Set task:
Collect every line below that contains the word "scene".

Data lines:
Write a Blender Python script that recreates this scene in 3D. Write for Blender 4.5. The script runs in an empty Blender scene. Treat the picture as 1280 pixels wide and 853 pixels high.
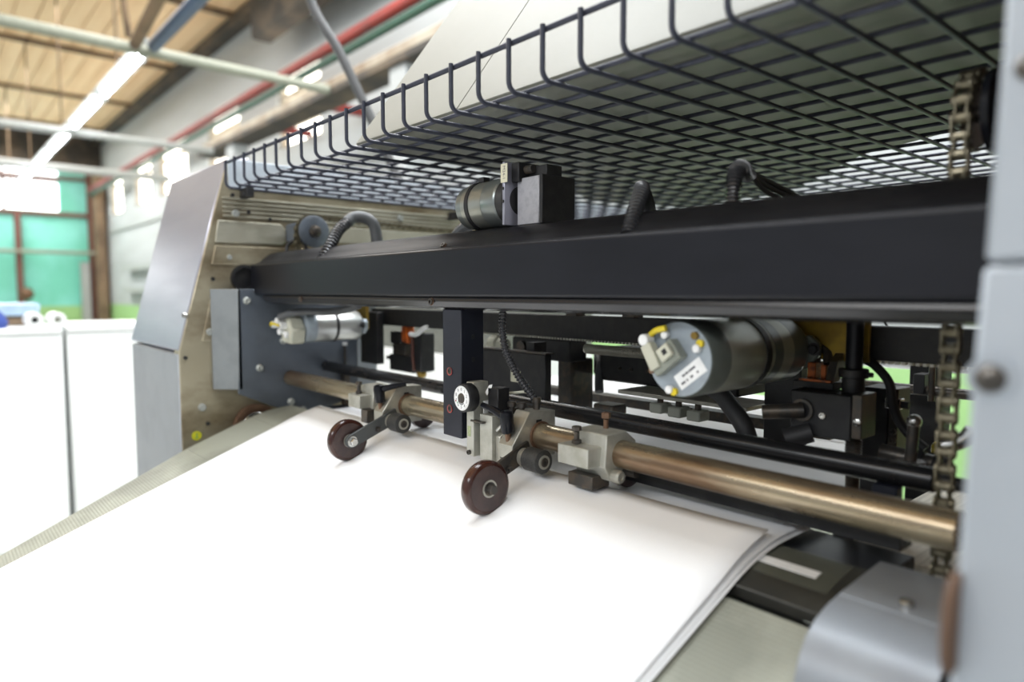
import bpy, bmesh, math, random
from mathutils import Vector, Matrix
random.seed(7)
S = bpy.context.scene
COL = S.collection

# ------------------------------------------------------------------ camera, world, light, exposure
cam_d = bpy.data.cameras.new('camera'); cam = bpy.data.objects.new('camera', cam_d); COL.objects.link(cam)
cam_d.sensor_width = 36.0; cam_d.lens = 24.0; cam_d.clip_start = 0.01; cam_d.clip_end = 200
AZ = math.atan2(740, 853); PT = math.atan(61.5/853)
FW = Vector((-math.cos(AZ)*math.cos(PT), math.sin(AZ)*math.cos(PT), -math.sin(PT)))
RT = Vector((math.sin(AZ), math.cos(AZ), 0)); UP = RT.cross(FW)
cam.matrix_world = Matrix(((RT.x, UP.x, -FW.x, 0), (RT.y, UP.y, -FW.y, 0), (RT.z, UP.z, -FW.z, 0), (0, 0, 0, 1)))
cam_d.dof.use_dof = True; cam_d.dof.focus_distance = 1.0; cam_d.dof.aperture_fstop = 2.2
S.camera = cam

W = bpy.data.worlds.new('world'); S.world = W; W.use_nodes = True
W.node_tree.nodes['Background'].inputs[0].default_value = (0.93, 0.97, 1.0, 1)
W.node_tree.nodes['Background'].inputs[1].default_value = 0.45

def area(name, loc, rot, sx, sy, power, color=(1, 1, 1)):
    l = bpy.data.lights.new(name, 'AREA'); l.shape = 'RECTANGLE'; l.size = sx; l.size_y = sy; l.energy = power; l.color = color
    o = bpy.data.objects.new(name, l); o.location = loc; o.rotation_euler = rot; COL.objects.link(o); return o
area('unseen_hall_light', (-1.2, 0.75, 3.75), (0, 0, 0), 5.0, 1.2, 205, (0.88, 0.94, 1))
area('unseen_hall_light', (0.2, -6.0, 3.7), (math.radians(60), 0, 0), 9.0, 1.2, 260, (0.94, 0.97, 1))
area('unseen_hall_light', (-9.0, 1.6, 3.7), (0, 0, 0), 12.0, 1.2, 280, (1, 0.98, 0.95))
area('unseen_hall_light', (-2.5, 3.1, 3.7), (0, 0, 0), 7.0, 0.8, 280, (0.95, 0.98, 1))  # no fixture; light added to brighten the wall behind the basket
area('unseen_hall_light', (-18.0, 1.2, 3.8), (0, 0, 0), 6.0, 1.5, 300, (1, 0.99, 0.97))  # extra light without a fixture, added to lift the teal end wall
S.view_settings.view_transform = 'Standard'; S.view_settings.look = 'None'; S.view_settings.gamma = 1; S.view_settings.use_curve_mapping = False
S.view_settings.exposure = 0.40

# ------------------------------------------------------------------ materials
MATS = {}
def mat(name, col, rough=0.5, metal=0.0, col2=None, scale=20.0, fac=(0.45, 0.62), bump=0.0, bscale=120.0, stretch=(1, 1, 1), rvar=0.0, spec=0.5, emit=0.0, coat=0.0):
    if name in MATS: return MATS[name]
    m = bpy.data.materials.new(name); m.use_nodes = True; MATS[name] = m
    nt = m.node_tree; N = nt.nodes; L = nt.links; b = N['Principled BSDF']
    b.inputs['Roughness'].default_value = rough; b.inputs['Metallic'].default_value = metal
    b.inputs['Specular IOR Level'].default_value = spec; b.inputs['Coat Weight'].default_value = coat
    b.inputs['Base Color'].default_value = (*col, 1)
    tc = N.new('ShaderNodeTexCoord'); mp = N.new('ShaderNodeMapping'); mp.inputs['Scale'].default_value = stretch
    L.new(tc.outputs['Object'], mp.inputs['Vector'])
    ns = N.new('ShaderNodeTexNoise'); ns.inputs['Scale'].default_value = scale; ns.inputs['Detail'].default_value = 6; ns.inputs['Roughness'].default_value = 0.6
    L.new(mp.outputs[0], ns.inputs['Vector'])
    rp = N.new('ShaderNodeMapRange'); rp.inputs['From Min'].default_value = fac[0]; rp.inputs['From Max'].default_value = fac[1]
    L.new(ns.outputs['Fac'], rp.inputs['Value'])
    mx = N.new('ShaderNodeMix'); mx.data_type = 'RGBA'
    mx.inputs['A'].default_value = (*col, 1); mx.inputs['B'].default_value = (*(col2 or tuple(c*0.88 for c in col)), 1)
    L.new(rp.outputs[0], mx.inputs['Factor']); L.new(mx.outputs['Result'], b.inputs['Base Color'])
    if rvar:
        rr = N.new('ShaderNodeMapRange'); rr.inputs['To Min'].default_value = max(0.03, rough-rvar); rr.inputs['To Max'].default_value = min(1, rough+rvar)
        L.new(ns.outputs['Fac'], rr.inputs['Value']); L.new(rr.outputs[0], b.inputs['Roughness'])
    if bump:
        n2 = N.new('ShaderNodeTexNoise'); n2.inputs['Scale'].default_value = bscale; n2.inputs['Detail'].default_value = 3
        L.new(mp.outputs[0], n2.inputs['Vector'])
        bp = N.new('ShaderNodeBump'); bp.inputs['Strength'].default_value = bump; bp.inputs['Distance'].default_value = 0.002
        L.new(n2.outputs['Fac'], bp.inputs['Height']); L.new(bp.outputs[0], b.inputs['Normal'])
    if emit:
        b.inputs['Emission Color'].default_value = (*col, 1); b.inputs['Emission Strength'].default_value = emit
    return m

M_black = mat('black painted steel', (0.0075, 0.0082, 0.0115), 0.32, 0, (0.012, 0.013, 0.018), 6, rvar=0.10, stretch=(0.3, 1, 1), spec=0.25)
M_black2 = mat('black rail paint', (0.010, 0.010, 0.012), 0.42, 0, (0.016, 0.016, 0.018), 8, rvar=0.08, spec=0.15)
M_blackm = mat('matt black metal', (0.011, 0.011, 0.013), 0.5, 0, (0.022, 0.022, 0.022), 40, rvar=0.1)
M_blackr = mat('worn black rod', (0.012, 0.012, 0.013), 0.26, 0.2, (0.05, 0.032, 0.02), 30, (0.55, 0.8), stretch=(0.35, 1, 1), rvar=0.1)
M_post = mat('dark blue grey steel', (0.011, 0.013, 0.021), 0.42, 0, (0.017, 0.019, 0.029), 12, spec=0.35)
M_rubber = mat('black rubber', (0.018, 0.018, 0.019), 0.6)
M_hose = mat('black corrugated plastic', (0.042, 0.042, 0.046), 0.22, spec=0.8)
M_cable = mat('grey cable sheath', (0.10, 0.105, 0.11), 0.5)
M_silver = mat('brushed silver grey paint', (0.38, 0.38, 0.445), 0.32, 0.5, (0.345, 0.345, 0.41), 5, stretch=(0.4, 8, 1), rvar=0.07)
M_grey = mat('blue grey enamel', (0.27, 0.295, 0.325), 0.40, 0.15, (0.235, 0.255, 0.285), 8, bump=0.05, bscale=300)
M_greydk = mat('slate grey enamel', (0.115, 0.135, 0.165), 0.38, 0.2, (0.095, 0.11, 0.13), 9, rvar=0.05)
M_frame = mat('side frame pale enamel', (0.37, 0.41, 0.46), 0.5, 0.0, (0.345, 0.385, 0.435), 6, bump=0.05, bscale=400)
M_topc = mat('pale blue grey enamel', (0.52, 0.58, 0.64), 0.45)
M_plate = mat('oily machined steel', (0.40, 0.36, 0.26), 0.42, 0.45, (0.15, 0.11, 0.06), 8, (0.42, 0.66), stretch=(1, 0.5, 1.0), rvar=0.12, bump=0.06, bscale=60)
M_plate2 = mat('clean machined steel', (0.46, 0.445, 0.365), 0.40, 0.45, (0.31, 0.295, 0.23), 10, stretch=(1, 0.4, 2), rvar=0.1)
M_rod = mat('tarnished brass rod', (0.50, 0.44, 0.31), 0.27, 0.75, (0.20, 0.13, 0.08), 11, (0.38, 0.66), stretch=(0.35, 1.6, 1.6), rvar=0.12)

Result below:
Write a Blender Python script that recreates this scene in 3D. Write for Blender 4.5. The script runs in an empty Blender scene. Treat the picture as 1280 pixels wide and 853 pixels high.
S = bpy.context.scene